Printing shortest decimal form of floating point number with Mir
Timon Gehr
timon.gehr at gmx.ch
Wed Jan 6 09:20:34 UTC 2021
On 06.01.21 07:50, Walter Bright wrote:
>
> > I want to execute the code that I wrote, not what you think I should
> have
> > instead written, because sometimes you will be wrong.
>
> With programming languages, it does not matter what you think you wrote.
> What matters is how the language semantics are defined to work.
The language semantics right now are defined to not work, so people are
going to rely on the common sense and/or additional promises of specific
backend authors.

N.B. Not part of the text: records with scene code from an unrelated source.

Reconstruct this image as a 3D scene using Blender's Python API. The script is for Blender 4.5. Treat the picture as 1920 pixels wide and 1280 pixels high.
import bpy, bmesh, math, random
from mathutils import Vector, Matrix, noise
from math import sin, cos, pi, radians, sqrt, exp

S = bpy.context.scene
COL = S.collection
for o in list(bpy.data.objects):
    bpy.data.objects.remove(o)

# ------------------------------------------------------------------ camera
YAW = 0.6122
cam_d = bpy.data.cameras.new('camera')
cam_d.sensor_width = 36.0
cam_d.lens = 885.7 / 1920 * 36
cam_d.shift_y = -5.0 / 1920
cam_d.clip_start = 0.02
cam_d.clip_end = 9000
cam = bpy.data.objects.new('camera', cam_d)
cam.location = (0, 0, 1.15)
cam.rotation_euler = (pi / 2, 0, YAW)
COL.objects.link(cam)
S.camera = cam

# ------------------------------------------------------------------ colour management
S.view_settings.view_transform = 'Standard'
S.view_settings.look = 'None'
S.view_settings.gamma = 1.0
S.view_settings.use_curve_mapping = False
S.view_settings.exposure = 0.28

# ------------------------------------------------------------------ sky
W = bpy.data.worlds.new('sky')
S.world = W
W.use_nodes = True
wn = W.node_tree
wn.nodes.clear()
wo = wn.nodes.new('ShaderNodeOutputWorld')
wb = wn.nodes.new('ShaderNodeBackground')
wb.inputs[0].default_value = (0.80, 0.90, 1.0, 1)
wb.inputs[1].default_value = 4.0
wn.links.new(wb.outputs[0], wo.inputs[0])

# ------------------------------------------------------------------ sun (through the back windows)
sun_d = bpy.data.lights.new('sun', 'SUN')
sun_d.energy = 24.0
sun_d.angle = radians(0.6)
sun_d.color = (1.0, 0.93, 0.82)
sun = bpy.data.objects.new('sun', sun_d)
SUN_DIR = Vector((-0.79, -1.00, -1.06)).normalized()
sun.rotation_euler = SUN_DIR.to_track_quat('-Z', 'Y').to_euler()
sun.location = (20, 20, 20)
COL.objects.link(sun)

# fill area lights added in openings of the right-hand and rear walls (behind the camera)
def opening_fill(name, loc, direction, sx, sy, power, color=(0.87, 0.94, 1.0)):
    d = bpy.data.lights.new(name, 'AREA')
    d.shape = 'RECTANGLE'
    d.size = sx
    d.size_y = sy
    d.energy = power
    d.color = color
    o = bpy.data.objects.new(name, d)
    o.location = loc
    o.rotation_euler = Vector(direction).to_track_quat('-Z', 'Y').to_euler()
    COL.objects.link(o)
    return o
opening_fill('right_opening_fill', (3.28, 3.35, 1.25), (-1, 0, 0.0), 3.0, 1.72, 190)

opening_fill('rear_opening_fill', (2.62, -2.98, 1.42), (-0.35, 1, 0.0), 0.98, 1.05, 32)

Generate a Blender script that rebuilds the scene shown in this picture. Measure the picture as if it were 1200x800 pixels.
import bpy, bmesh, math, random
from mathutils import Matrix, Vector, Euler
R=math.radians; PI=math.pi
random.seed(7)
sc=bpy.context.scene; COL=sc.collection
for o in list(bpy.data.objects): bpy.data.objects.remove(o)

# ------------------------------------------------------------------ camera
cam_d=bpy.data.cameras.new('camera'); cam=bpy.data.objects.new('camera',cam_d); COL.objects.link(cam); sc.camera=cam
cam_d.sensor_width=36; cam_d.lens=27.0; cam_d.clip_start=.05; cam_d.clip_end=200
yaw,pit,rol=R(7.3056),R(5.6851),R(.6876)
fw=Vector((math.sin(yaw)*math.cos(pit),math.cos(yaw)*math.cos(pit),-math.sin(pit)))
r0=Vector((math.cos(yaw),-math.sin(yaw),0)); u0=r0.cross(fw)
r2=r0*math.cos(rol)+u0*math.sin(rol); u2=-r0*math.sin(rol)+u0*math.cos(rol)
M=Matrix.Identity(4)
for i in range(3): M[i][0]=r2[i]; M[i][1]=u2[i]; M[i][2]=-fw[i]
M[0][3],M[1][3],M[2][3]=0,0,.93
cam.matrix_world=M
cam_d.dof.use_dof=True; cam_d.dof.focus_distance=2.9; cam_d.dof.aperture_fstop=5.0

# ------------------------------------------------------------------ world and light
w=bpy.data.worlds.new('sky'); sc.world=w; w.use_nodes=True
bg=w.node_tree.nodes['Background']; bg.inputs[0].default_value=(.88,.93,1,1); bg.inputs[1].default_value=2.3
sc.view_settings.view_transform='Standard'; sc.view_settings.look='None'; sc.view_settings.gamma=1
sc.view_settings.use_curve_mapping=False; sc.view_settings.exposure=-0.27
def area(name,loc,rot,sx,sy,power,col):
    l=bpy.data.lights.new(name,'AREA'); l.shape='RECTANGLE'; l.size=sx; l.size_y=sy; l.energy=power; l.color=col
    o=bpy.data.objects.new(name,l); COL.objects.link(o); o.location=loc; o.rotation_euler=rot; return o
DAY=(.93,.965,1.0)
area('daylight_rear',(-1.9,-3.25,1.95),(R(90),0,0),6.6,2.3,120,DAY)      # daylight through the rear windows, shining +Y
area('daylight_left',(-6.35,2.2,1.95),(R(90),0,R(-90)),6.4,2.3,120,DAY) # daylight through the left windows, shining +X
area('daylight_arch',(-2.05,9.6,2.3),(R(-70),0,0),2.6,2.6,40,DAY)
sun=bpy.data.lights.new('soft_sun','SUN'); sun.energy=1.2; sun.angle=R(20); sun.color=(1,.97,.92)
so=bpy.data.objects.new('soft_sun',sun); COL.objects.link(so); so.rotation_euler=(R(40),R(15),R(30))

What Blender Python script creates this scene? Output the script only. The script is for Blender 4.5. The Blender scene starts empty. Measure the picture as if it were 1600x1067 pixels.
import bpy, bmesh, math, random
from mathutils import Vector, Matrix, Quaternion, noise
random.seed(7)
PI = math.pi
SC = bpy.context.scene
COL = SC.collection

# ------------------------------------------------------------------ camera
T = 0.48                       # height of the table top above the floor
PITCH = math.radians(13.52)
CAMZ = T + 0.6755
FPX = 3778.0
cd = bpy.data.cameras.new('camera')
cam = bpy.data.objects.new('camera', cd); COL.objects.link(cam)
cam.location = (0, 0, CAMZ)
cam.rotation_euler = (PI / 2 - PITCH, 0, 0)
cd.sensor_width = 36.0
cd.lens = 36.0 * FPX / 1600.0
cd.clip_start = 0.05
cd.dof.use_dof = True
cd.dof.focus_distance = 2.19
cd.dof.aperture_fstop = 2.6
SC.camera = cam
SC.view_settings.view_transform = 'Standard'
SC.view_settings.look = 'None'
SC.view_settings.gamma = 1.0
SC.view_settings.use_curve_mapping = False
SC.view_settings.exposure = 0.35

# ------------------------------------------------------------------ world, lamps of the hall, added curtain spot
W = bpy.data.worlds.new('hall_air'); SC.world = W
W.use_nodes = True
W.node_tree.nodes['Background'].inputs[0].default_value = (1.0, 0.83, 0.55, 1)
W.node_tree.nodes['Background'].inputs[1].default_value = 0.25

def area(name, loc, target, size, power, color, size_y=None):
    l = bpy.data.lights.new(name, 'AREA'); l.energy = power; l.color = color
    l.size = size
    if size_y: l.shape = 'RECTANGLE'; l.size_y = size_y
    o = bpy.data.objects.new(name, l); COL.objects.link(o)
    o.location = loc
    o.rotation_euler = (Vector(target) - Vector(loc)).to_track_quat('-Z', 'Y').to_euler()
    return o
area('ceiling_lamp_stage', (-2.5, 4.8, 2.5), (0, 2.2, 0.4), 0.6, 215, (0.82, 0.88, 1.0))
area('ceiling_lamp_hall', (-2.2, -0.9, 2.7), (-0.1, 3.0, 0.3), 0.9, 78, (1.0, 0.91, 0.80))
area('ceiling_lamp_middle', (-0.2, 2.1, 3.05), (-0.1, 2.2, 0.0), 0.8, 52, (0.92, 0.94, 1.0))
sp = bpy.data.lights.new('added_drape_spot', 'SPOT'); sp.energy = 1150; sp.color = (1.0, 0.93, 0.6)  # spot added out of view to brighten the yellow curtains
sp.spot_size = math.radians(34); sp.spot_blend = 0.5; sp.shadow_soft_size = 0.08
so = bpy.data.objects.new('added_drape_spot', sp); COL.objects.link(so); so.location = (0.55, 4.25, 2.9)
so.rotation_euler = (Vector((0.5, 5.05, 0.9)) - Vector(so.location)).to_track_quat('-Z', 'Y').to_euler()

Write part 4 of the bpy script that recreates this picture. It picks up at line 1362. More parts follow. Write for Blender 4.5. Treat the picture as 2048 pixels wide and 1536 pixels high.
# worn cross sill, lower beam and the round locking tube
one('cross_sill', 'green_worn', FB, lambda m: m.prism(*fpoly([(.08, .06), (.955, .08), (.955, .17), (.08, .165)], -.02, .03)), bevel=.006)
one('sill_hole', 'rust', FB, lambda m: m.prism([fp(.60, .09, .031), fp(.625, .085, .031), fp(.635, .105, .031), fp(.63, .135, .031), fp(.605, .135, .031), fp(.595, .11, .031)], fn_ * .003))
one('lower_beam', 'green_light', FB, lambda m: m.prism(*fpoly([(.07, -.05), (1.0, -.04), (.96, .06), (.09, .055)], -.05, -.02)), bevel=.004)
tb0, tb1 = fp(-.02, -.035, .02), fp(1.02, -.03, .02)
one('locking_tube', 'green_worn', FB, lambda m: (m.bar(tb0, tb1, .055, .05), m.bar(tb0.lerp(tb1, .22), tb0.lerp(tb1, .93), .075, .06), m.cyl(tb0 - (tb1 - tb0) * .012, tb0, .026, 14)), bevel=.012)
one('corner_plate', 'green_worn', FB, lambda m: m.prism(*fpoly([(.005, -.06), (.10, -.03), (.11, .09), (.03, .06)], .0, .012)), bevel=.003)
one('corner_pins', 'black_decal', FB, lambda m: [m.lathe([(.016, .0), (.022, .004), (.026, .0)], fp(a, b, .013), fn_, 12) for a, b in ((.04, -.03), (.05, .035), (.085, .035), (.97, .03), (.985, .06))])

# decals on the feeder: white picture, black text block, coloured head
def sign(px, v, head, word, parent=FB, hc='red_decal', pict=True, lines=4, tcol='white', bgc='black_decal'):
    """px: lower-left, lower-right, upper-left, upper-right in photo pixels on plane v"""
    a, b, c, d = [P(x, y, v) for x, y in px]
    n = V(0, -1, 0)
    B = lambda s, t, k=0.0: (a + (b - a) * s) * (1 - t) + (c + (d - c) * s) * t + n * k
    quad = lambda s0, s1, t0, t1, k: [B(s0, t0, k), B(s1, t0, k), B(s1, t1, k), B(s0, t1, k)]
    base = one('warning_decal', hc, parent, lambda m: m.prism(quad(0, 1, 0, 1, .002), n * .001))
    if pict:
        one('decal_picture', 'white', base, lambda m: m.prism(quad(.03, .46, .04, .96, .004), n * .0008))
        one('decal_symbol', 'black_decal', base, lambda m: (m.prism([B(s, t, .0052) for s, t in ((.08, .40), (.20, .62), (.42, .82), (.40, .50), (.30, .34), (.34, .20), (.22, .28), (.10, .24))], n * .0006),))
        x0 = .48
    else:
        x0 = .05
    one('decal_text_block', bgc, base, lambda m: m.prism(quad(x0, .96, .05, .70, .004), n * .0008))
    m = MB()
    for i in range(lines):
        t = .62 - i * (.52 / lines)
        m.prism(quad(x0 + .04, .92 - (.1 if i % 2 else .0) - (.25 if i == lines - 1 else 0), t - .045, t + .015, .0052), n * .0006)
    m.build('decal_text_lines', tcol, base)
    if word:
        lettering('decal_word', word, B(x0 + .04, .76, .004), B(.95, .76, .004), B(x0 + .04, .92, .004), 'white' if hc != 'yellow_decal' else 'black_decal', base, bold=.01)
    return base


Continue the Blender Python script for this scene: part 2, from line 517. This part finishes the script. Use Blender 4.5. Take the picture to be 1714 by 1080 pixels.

People are going to prefer that route to the
alternative of forking every dependency and adding explicit rounding to
every single floating-point operation. (Which most likely does not even
solve the problem as you'd still get double-rounding issues.)
> In writing professional numerical code, one must carefully understand it,
> knowing that it does *not* work like 7th grade algebra.
That's why it's important to have precise control. Besides, a lot of
contemporary applications of floating-point computations are not your
traditional numerically stable fixed-point iterations. Reproducibility
even of explicitly chaotic behavior is sometimes a big deal, for example
for artificial intelligence research or multiplayer games.
Also, maybe you don't want your code to change behavior randomly between
compiler updates. Some applications need to have a certain amount of
backwards compatibility.
> Different languages can and do behave differently, too.
Or different implementations. I'm not going to switch languages due to
an issue that's fixed by not using DMD.